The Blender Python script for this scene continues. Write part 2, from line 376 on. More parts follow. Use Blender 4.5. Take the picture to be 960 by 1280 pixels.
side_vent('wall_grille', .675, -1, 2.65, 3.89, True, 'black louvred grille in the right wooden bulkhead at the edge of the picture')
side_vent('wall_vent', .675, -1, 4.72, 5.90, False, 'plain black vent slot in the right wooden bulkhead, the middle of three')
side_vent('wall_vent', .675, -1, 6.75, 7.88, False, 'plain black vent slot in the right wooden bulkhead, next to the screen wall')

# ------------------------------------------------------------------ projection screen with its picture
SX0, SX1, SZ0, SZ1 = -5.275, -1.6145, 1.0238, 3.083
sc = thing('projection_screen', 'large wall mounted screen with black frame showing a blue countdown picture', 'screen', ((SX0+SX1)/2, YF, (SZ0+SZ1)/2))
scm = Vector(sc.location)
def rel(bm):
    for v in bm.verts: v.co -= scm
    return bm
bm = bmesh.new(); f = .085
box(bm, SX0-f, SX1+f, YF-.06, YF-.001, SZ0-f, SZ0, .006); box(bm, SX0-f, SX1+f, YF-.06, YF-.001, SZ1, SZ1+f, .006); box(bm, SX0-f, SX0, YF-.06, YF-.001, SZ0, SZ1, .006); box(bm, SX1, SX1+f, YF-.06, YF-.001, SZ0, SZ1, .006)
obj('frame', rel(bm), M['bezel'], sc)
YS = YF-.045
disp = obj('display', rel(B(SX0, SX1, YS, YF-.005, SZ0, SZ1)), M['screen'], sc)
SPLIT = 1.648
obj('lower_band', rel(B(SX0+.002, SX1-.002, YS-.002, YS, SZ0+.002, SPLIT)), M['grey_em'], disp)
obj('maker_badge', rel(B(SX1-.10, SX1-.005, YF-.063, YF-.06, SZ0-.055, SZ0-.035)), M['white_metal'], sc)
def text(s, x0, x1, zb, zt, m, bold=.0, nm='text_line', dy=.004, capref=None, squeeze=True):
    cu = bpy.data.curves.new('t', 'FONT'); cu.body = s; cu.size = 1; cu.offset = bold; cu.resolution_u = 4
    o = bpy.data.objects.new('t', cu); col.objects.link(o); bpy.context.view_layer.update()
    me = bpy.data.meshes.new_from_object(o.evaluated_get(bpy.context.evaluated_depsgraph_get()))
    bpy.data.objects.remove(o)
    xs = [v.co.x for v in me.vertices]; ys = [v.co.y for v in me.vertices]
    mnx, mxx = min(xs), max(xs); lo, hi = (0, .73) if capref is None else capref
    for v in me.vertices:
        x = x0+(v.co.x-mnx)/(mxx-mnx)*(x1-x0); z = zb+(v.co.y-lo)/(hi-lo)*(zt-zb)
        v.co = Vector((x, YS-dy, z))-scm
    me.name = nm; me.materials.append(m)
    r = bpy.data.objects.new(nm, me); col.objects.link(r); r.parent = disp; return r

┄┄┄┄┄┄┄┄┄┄

EXERCISE
Only the lines from the first line of the material above through the line that contains "side_vent('wall_vent', .675, -1, 6.75, 7.88, False, 'plain" should be quoted, each one exactly.

RESPONSE
The Blender Python script for this scene continues. Write part 2, from line 376 on. More parts follow. Use Blender 4.5. Take the picture to be 960 by 1280 pixels.
side_vent('wall_grille', .675, -1, 2.65, 3.89, True, 'black louvred grille in the right wooden bulkhead at the edge of the picture')
side_vent('wall_vent', .675, -1, 4.72, 5.90, False, 'plain black vent slot in the right wooden bulkhead, the middle of three')
side_vent('wall_vent', .675, -1, 6.75, 7.88, False, 'plain black vent slot in the right wooden bulkhead, next to the screen wall')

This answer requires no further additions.